A commonly employed method to detect protoclusters in the young universe is the search for overdensities of massive star forming galaxies, such as submillimeter galaxies (SMGs), around high-mass halos, including those hosting quasars. In this work, we study the Megaparsec environment surrounding nine physically associated quasar pairs between $z=2.45$ and $z=3.82$ with JCMT/SCUBA-2 observations at 450 $μ$m and 850 $μ$m covering a field of view of roughly 13.7 arcmin in diameter (or 32 Mpc$^2$ at the median redshift) for each system. We identify a total of 170 SMG candidates and 26 non-SMG and interloper candidates. A comparison of the underlying 850 $μ$m source models recovered with Monte Carlo simulations to the blank field model reveals galaxy overdensities in all fields, with a weighted average overdensity factor of $δ_{\rm cumul} = 3.4 \pm 0.3$. From this excess emission at 850 $μ$m, we calculate a star formation rate density of $1700 \pm 100$ M$_{\odot}$ yr$^{-1}$ Mpc$^{-3}$, consistent with predictions from protocluster simulations and observations. Compared to fields around single quasars, those surrounding quasar pairs have higher excess counts and more centrally peaked star formation, further highlighting the co-evolution of SMGs and quasars. We do not find preferential alignment of the SMGs with the quasar pair direction or their associated Ly$α$ nebulae, indicating that cosmic web filaments on different scales might be traced by the different directions. Overall, this work substantiates the reliability of quasar pairs to detect overdensities of massive galaxies and likely sites of protocluster formation. Future spectroscopic follow-up observations are needed to confirm membership of the SMG candidates with the physically associated quasar pairs and definitively identify the targeted fields as protoclusters.

Figures (10)

• Figure 1: Magnitude and projected distance of the quasar pairs presented in this work (squares) and found in catalogs (circles). The points are color-coded by redshift.

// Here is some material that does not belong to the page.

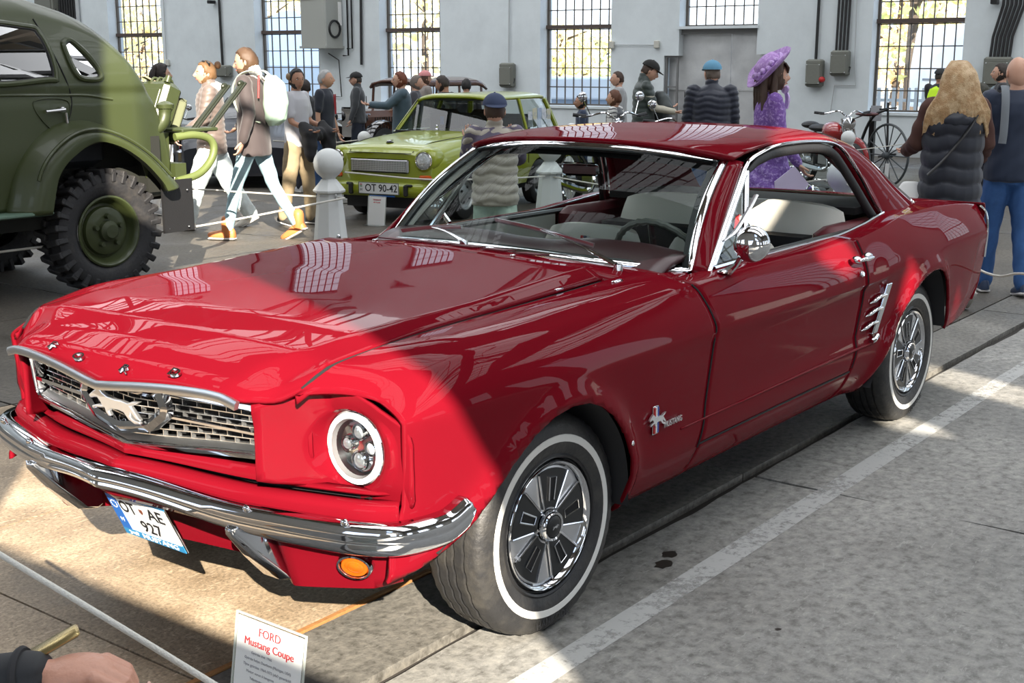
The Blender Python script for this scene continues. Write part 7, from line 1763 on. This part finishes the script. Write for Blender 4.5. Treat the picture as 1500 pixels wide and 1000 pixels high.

• Figure 2: SNR maps at 850 $\mu$m. The position of the brighter (fainter) quasar is indicated by a darkgreen (lightgreen) star. Identified catalog SMGs are marked by black circles. The grey dashed line indicates the edge of the effective area (2.5 $\times$ the central rms). Sources inconsistent with the expected SMG SED at the quasar redshift are marked with grey rectangles.

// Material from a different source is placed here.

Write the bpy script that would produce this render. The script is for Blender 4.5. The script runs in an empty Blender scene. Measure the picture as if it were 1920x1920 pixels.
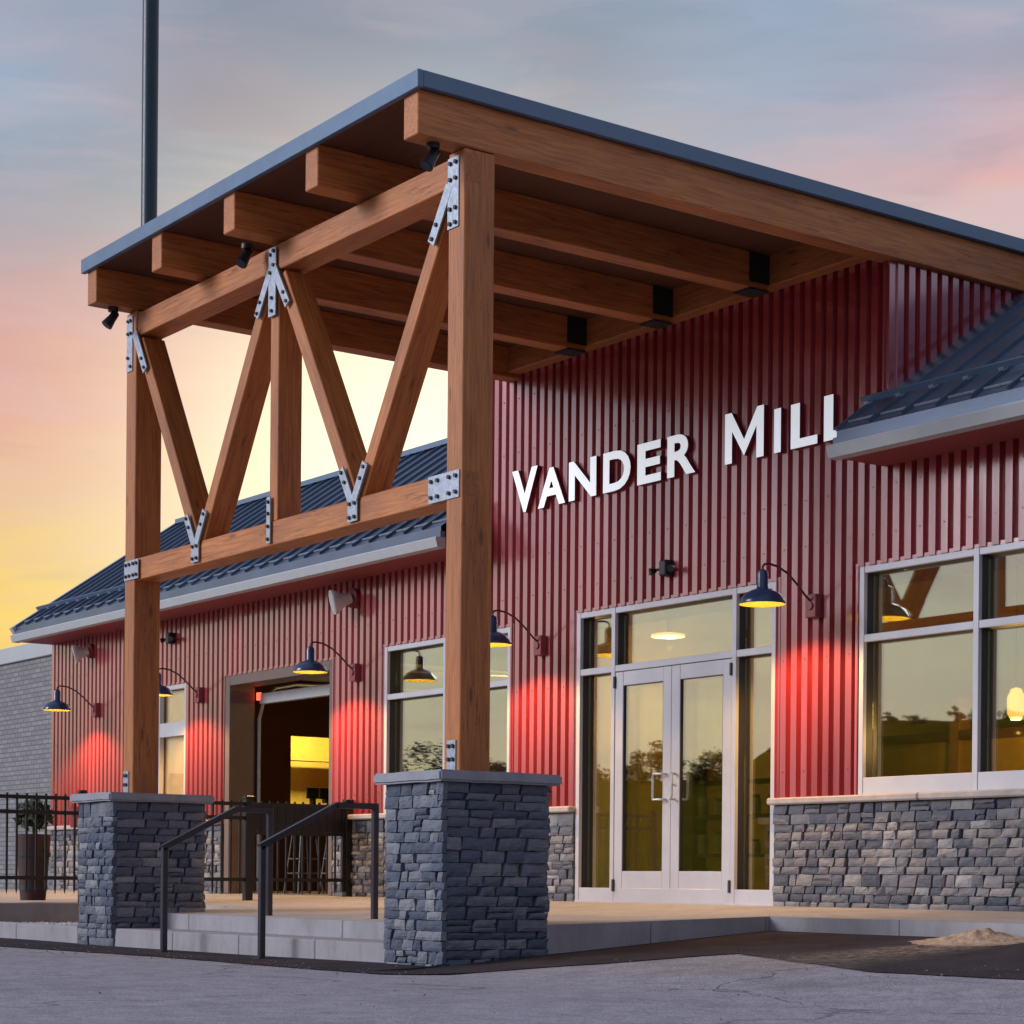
import bpy, bmesh, math, random
from mathutils import Vector, Matrix, noise
R = math.radians
rnd = random.Random(7)
sc = bpy.context.scene
col = sc.collection

# ------------------------------------------------------------------ camera
cam_d = bpy.data.cameras.new('camera')
cam = bpy.data.objects.new('camera', cam_d); col.objects.link(cam)
cam_d.sensor_width = 36; cam_d.lens = 3885 / 1920 * 36
cam_d.shift_y = (1656 - 960) / 1920
cam_d.clip_start = .05; cam_d.clip_end = 2000
yaw, pitch, roll = R(54.172), R(-.1), R(.499)
fw = Vector((-math.sin(yaw) * math.cos(pitch), math.cos(yaw) * math.cos(pitch), math.sin(pitch)))
rt = Vector((math.cos(yaw), math.sin(yaw), 0)); up = rt.cross(fw)
r2 = math.cos(roll) * rt + math.sin(roll) * up; u2 = -math.sin(roll) * rt + math.cos(roll) * up
m = Matrix((r2, u2, -fw)).transposed().to_4x4(); m.translation = Vector((14.234, -12.062, .199))
cam.matrix_world = m
sc.camera = cam

# ------------------------------------------------------------------ sky, front fill, exposure
SUN_AZ = Vector((-.835, .55, 0)).normalized()      # the sun is going down behind the building
SUN_EL = R(10.5)
def lin(r, g, b):
    f = lambda c: (c / 255 / 12.92) if c / 255 <= .04045 else ((c / 255 + .055) / 1.055) ** 2.4
    return (f(r), f(g), f(b), 1)
w = bpy.data.worlds.new('World'); sc.world = w; w.use_nodes = True
nt = w.node_tree; N = nt.nodes; L = nt.links; N.clear()
def nd(t, **k):
    n = N.new(t)
    for a, b in k.items(): setattr(n, a, b)
    return n
def mth(op, a, b=None, clamp=False):
    n = nd('ShaderNodeMath', operation=op, use_clamp=clamp)
    for i, v in enumerate((a, b)):
        if v is None: continue
        if isinstance(v, (int, float)): n.inputs[i].default_value = v
        else: L.new(v, n.inputs[i])
    return n.outputs[0]
def ramp(fac, stops):
    n = nd('ShaderNodeValToRGB'); e = n.color_ramp.elements
    while len(e) < len(stops): e.new(.5)
    for i, (p, c) in enumerate(stops): e[i].position = p; e[i].color = c
    L.new(fac, n.inputs[0]); return n.outputs[0]
def mixc(f, a, b, bt='MIX'):
    n = nd('ShaderNodeMix', data_type='RGBA', blend_type=bt)
    for i, v in ((0, f), (6, a), (7, b)):
        if isinstance(v, (int, float)): n.inputs[i].default_value = v
        elif isinstance(v, tuple): n.inputs[i].default_value = v
        else: L.new(v, n.inputs[i])
    return n.outputs[2]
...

• Figure 3: Completeness percentage of the source extraction as a function of injected source flux in the 450 $\mu$m band (left) and the 850 $\mu$m band (right).
• Figure 4: Differential number counts at 850 $\mu$m in the data (black points) and the simulated maps (green points). The underlying source model of the quasar pair fields (blue dashed) is shown in comparison to the field model (black dashed) with the 1$\sigma$ spread of the differential number counts from 500 realizations of the source model (yellow shaded area) and the fiducial model (grey shaded area).

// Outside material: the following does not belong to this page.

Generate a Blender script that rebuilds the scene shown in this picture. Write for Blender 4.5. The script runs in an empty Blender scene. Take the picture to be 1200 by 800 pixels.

• Figure 5: Cumulative SFR of the quasar pair fields compared to the ten protocluster zoom-in regions simulated in FOREVER22 at $z = 3$Yajima2022, the 32 most massive halos from Magneticum at $z=2.79$Remus2023Dolag2025, and known protoclusters from the literature (Wang2025 and references therein). The dotted line shows the cumulative SFR of the mean blank field in FOREVER22 Yajima2022.